> _EXERCISE DETAILS_: All of the lines below are to be printed again exactly; images are excluded from the output.

> _DATA EXCERPT_:

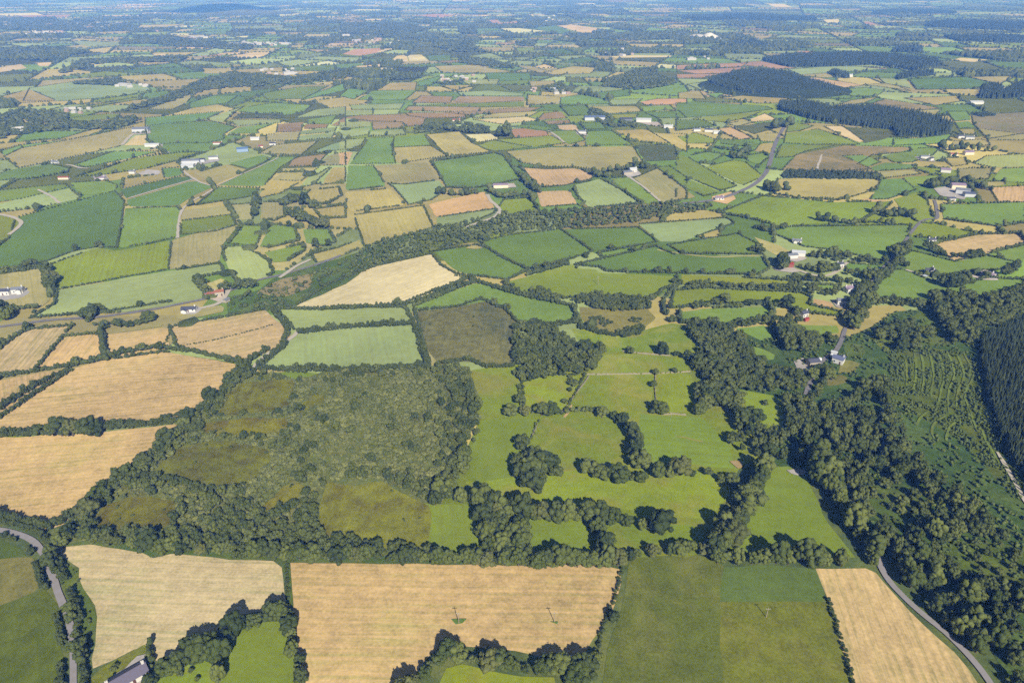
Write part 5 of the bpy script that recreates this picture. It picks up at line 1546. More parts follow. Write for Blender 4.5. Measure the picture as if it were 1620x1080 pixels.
def far_forest(tile, s, sp, lab, h=(11, 16)):
    it = [(x, y, 0, sp * tr.uniform(.55, .8), tr.uniform(*h)) for x, y in scatter(world(tpts(tile, s)), sp, tr, [], .35)]
    if tile in ('A0', 'A1'): merged('distant_forest', [(x, y, -.2, rx * 1.05, hh / 3.1) for x, y, z, rx, hh in it if tr.random() < .72], CROWN_LOW, M_LEAF_T, label=lab)
    else: merged('distant_forest', it, CON_MID, M_NEEDLE_T, label=lab)
far_forest('A2', "115,392 200,365 320,340 480,350 600,392 720,420 600,440 330,450 230,435", 5.5, 'dark conifer forest on the low hill')
far_forest('A2', "450,500 560,492 700,522 900,517 1100,548 1240,582 1275,600 1270,625 1220,648 1020,650 1000,618 860,604 700,585 600,565 460,525", 5.0, 'dark conifer plantation beside the railway')
far_forest('A2', "375,288 500,270 800,258 1000,268 1200,292 1232,312 1100,338 900,308 700,318 500,320", 8.0, 'long dark forest on the far plain', (13, 18))
far_forest('A2', "1405,470 1420,415 1500,410 1520,440 1640,380 1700,390 1700,460 1500,470", 7.0, 'dark forest at the right edge')
far_forest('A2', "1370,545 1420,540 1500,548 1420,556", 7.0, 'small dark wood on the brown heath', (5, 8))
far_forest('A2', "690,350 720,340 780,358 790,372 740,372", 8.0, 'dark tree block beside the far white house', (10, 14))
far_forest('A2', "1010,368 1060,352 1190,340 1200,358 1100,365 1020,380", 8.0, 'dark tree line above the far crop field', (10, 14))
far_forest('A2', "470,820 560,812 900,822 950,850 700,852 470,845", 5.0, 'dark belt below the brown heath', (4, 7))
far_forest('A0', "330,400 440,390 560,372 600,392 580,410 450,405", 9.0, 'dark wood on the left plain', (10, 14))
far_forest('A0', "-20,560 100,520 320,540 320,580 480,600 560,560 680,560 640,590 520,620 340,610 0,660", 9.0, 'dark tree mass of the left valley', (8, 13))
far_forest('A0', "960,380 1100,345 1400,370 1640,330 1640,375 1400,400 1000,425 820,480 640,520 560,540 640,505 800,455", 9.0, 'dark wooded valley on the left plain', (8, 13))
far_forest('A0', "280,345 400,285 900,270 860,295 500,300 300,350", 14.0, 'dark woods beside the far stubble', (10, 15))
far_forest('A1', "-20,330 120,340 200,355 0,372", 10.0, 'dark wood beyond the left hill fields', (10, 14))
far_forest('A1', "200,380 280,350 390,355 380,372 230,388", 8.0, 'dark wood above the left hill fields', (9, 13))
far_forest('A1', "560,270 700,285 800,310 820,328 680,318 560,300", 10.0, 'dark wooded stream on the plain', (9, 14))
far_forest('A1', "1240,385 1330,360 1400,330 1500,325 1500,360 1600,395 1500,420 1400,428 1240,412", 8.0, 'dark wood at the middle of the plain', (9, 14))
far_forest('A1', "960,420 1040,390 1060,410 1100,440 1000,445", 9.0, 'dark farm trees at the middle of the plain', (8, 12))
far_forest('A1', "340,618 420,590 560,585 690,600 700,630 580,628 480,618 350,640", 8.0, 'dark tree row on the hill farm', (7, 11))
far_forest('A1', "1180,520 1220,530 1300,575 1420,590 1400,610 1260,600 1180,560", 9.0, 'dark trees round the long blue shed', (7, 11))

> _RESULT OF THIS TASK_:
Write part 5 of the bpy script that recreates this picture. It picks up at line 1546. More parts follow. Write for Blender 4.5. Measure the picture as if it were 1620x1080 pixels.
def far_forest(tile, s, sp, lab, h=(11, 16)):
    it = [(x, y, 0, sp * tr.uniform(.55, .8), tr.uniform(*h)) for x, y in scatter(world(tpts(tile, s)), sp, tr, [], .35)]
    if tile in ('A0', 'A1'): merged('distant_forest', [(x, y, -.2, rx * 1.05, hh / 3.1) for x, y, z, rx, hh in it if tr.random() < .72], CROWN_LOW, M_LEAF_T, label=lab)
    else: merged('distant_forest', it, CON_MID, M_NEEDLE_T, label=lab)
far_forest('A2', "115,392 200,365 320,340 480,350 600,392 720,420 600,440 330,450 230,435", 5.5, 'dark conifer forest on the low hill')
far_forest('A2', "450,500 560,492 700,522 900,517 1100,548 1240,582 1275,600 1270,625 1220,648 1020,650 1000,618 860,604 700,585 600,565 460,525", 5.0, 'dark conifer plantation beside the railway')
far_forest('A2', "375,288 500,270 800,258 1000,268 1200,292 1232,312 1100,338 900,308 700,318 500,320", 8.0, 'long dark forest on the far plain', (13, 18))
far_forest('A2', "1405,470 1420,415 1500,410 1520,440 1640,380 1700,390 1700,460 1500,470", 7.0, 'dark forest at the right edge')
far_forest('A2', "1370,545 1420,540 1500,548 1420,556", 7.0, 'small dark wood on the brown heath', (5, 8))
far_forest('A2', "690,350 720,340 780,358 790,372 740,372", 8.0, 'dark tree block beside the far white house', (10, 14))
far_forest('A2', "1010,368 1060,352 1190,340 1200,358 1100,365 1020,380", 8.0, 'dark tree line above the far crop field', (10, 14))
far_forest('A2', "470,820 560,812 900,822 950,850 700,852 470,845", 5.0, 'dark belt below the brown heath', (4, 7))
far_forest('A0', "330,400 440,390 560,372 600,392 580,410 450,405", 9.0, 'dark wood on the left plain', (10, 14))
far_forest('A0', "-20,560 100,520 320,540 320,580 480,600 560,560 680,560 640,590 520,620 340,610 0,660", 9.0, 'dark tree mass of the left valley', (8, 13))
far_forest('A0', "960,380 1100,345 1400,370 1640,330 1640,375 1400,400 1000,425 820,480 640,520 560,540 640,505 800,455", 9.0, 'dark wooded valley on the left plain', (8, 13))
far_forest('A0', "280,345 400,285 900,270 860,295 500,300 300,350", 14.0, 'dark woods beside the far stubble', (10, 15))
far_forest('A1', "-20,330 120,340 200,355 0,372", 10.0, 'dark wood beyond the left hill fields', (10, 14))
far_forest('A1', "200,380 280,350 390,355 380,372 230,388", 8.0, 'dark wood above the left hill fields', (9, 13))
far_forest('A1', "560,270 700,285 800,310 820,328 680,318 560,300", 10.0, 'dark wooded stream on the plain', (9, 14))
far_forest('A1', "1240,385 1330,360 1400,330 1500,325 1500,360 1600,395 1500,420 1400,428 1240,412", 8.0, 'dark wood at the middle of the plain', (9, 14))
far_forest('A1', "960,420 1040,390 1060,410 1100,440 1000,445", 9.0, 'dark farm trees at the middle of the plain', (8, 12))
far_forest('A1', "340,618 420,590 560,585 690,600 700,630 580,628 480,618 350,640", 8.0, 'dark tree row on the hill farm', (7, 11))
far_forest('A1', "1180,520 1220,530 1300,575 1420,590 1400,610 1260,600 1180,560", 9.0, 'dark trees round the long blue shed', (7, 11))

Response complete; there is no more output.